11 de noviembre de 2009

The forgotten coffe magic

It's just another monday, 8:30 am, hundreads of people rush throug the crowded streets of New York, nothing seems different from any other day, and nothing is. Everybody seems in a hurry many of them are late for work, some others have just a little time to make it safely to work, nontheless they all gather at different coffe shops to buy a cup of the second item ,behind oil, that sells the most all around the world. Some one orders a latte, anothe one orders a macchiato, regular, spresso, and the clerks, with the speed of light manage not to mix the orders and one by one left the store with a disposable platic white cup in their hands.

The same normal monday, but somewhere around France, more exactly, around Paris people also go to work, they seem also in a rush, but somehow a bit more relaxed, the enter into the nearest or favorite brasserie, get a spot on the counter and ask for a spresso, or a cafe au lait; politics, work and every topic you could imagine is discussed in a relaxed and somehow a bit intellectual ambience. As the beverage finishes the customers pay and leave the brasserie.

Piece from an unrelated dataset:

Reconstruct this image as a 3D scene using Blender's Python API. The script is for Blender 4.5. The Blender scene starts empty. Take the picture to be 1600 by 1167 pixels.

Something we have forgot is all the ritual that accompanies coffe drinking, it's just not a beverage to get a grip on when we're feeling still tired to have that extra boost to help us endure work, it is just the perfect drink for any occasion and best served in a porcelain cup. It's a drink which magic has been long forgotten and still kept in secret in a few realms across somo countries in Europe in which coffe means the perfect break, the perfect ocassion to discuss with our co-workers or friends a piece of our lives, a piece of our passions and hopes. But somehow we've managed to turn that magic into a quick order in a drive-through of a Caramel soy milk frapuccino venti.